Other Iranian media reported multiple explosions heard in western Tehran that day.

Earlier on March 13th local time, the Israeli Defense Forces issued a statement saying that over the past day, the Israeli Air Force dispatched dozens of fighter jets and conducted 20 large-scale airstrikes on western and central regions of Iran, hitting over 200 Iranian targets. These included ballistic missile launchers, air defense systems, and weapons production facilities.

The Israeli military stated that since the strikes on Iran began at the end of February, the Israeli Air Force has conducted hundreds of sorties against Iranian targets to degrade its capability for missile attacks on Israeli territory.
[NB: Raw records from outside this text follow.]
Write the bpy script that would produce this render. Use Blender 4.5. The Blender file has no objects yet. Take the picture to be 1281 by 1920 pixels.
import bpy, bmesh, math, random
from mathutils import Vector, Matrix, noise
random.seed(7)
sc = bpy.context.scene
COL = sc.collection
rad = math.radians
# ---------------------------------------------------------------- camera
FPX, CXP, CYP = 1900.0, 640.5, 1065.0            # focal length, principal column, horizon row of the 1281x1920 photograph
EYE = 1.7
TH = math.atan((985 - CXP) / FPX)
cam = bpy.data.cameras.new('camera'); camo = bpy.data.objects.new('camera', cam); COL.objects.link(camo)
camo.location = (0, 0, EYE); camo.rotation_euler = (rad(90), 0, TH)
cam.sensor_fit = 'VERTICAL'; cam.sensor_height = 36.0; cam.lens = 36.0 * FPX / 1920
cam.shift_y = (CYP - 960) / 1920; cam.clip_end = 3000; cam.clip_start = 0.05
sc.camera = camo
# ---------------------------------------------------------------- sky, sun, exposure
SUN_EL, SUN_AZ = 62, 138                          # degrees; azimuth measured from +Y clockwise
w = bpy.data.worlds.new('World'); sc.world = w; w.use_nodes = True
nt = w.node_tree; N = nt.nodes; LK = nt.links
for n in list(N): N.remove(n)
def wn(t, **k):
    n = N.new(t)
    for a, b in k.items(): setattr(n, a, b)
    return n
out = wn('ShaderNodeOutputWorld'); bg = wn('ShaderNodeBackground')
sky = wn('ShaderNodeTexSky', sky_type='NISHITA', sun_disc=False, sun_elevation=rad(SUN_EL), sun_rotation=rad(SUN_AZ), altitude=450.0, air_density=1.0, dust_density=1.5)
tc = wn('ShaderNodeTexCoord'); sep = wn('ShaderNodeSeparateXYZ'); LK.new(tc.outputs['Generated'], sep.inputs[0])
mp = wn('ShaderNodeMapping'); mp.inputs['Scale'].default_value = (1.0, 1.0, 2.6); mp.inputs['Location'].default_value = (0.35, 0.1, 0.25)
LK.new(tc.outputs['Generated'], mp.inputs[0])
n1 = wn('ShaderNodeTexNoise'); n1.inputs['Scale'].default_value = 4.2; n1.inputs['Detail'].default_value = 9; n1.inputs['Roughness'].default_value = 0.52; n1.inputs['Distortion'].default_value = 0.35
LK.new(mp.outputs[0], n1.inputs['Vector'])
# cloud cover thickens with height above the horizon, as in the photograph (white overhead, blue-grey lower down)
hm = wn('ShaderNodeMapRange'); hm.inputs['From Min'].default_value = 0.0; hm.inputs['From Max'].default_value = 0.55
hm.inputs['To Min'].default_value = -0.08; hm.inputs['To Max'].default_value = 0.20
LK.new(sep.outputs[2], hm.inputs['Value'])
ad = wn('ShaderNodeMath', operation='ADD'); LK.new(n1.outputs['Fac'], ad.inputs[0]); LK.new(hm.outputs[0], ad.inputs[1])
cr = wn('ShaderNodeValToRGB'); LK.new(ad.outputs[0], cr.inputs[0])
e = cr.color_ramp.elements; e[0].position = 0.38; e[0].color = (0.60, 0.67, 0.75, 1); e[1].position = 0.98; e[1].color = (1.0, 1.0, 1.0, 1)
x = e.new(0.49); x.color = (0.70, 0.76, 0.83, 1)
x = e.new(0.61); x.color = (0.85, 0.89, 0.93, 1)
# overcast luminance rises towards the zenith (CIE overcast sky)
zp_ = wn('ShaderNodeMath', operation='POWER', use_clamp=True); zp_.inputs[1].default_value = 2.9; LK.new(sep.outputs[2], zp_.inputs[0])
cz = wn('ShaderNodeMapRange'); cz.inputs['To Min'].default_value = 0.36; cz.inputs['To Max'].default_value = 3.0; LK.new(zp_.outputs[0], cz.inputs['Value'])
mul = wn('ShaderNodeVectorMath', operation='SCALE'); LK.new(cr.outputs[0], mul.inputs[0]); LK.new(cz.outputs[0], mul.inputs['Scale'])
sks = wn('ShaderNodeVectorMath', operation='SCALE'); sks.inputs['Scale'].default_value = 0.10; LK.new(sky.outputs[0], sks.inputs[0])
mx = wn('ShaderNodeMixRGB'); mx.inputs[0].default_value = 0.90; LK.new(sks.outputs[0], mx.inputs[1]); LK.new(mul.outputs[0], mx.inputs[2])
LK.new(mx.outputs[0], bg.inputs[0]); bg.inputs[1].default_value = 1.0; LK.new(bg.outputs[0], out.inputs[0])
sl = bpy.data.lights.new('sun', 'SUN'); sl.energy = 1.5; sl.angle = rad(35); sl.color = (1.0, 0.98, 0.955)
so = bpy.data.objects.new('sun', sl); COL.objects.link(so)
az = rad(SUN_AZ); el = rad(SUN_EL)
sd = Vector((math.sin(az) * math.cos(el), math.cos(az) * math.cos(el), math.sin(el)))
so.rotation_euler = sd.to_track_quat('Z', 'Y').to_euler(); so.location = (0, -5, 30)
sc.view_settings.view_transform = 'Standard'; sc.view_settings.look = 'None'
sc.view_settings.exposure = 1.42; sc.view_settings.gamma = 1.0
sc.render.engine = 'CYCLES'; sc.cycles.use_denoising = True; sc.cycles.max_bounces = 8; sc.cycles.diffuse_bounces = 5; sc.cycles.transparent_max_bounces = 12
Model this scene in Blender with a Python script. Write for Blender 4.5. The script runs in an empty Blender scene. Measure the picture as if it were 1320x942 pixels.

**Impact on Oil Prices** With the Strait of Hormuz disruptions compounding the effects of the Middle East conflict, Goldman Sachs predicts the average price of Brent crude for March will break into triple digits, but also warns that prices may gradually decline in the second half of the year.

According to a Reuters report on Friday, March 13th, Goldman Sachs stated that, affected by the Iran conflict, damage to Middle East energy infrastructure, and shipping disruptions in the Strait of Hormuz, it expects the average price of Brent crude for March to exceed $100 per barrel, while the April average is forecast to fall back to $85.

Despite upward pressure on oil prices in the short term, Goldman Sachs maintains a relatively cautious outlook for the full-year price trend. Assuming no further deterioration in oil flow disruptions, it expects Brent crude prices to gradually decline to the lower $70 range by the end of the year.

As of 16:20 Beijing time on the 13th, Brent crude futures were up 1.71% at $102.18 per barrel, with a weekly gain of over 8%. WTI crude futures were up 1.79% at $97.46 per barrel, posting a weekly increase of over 7%.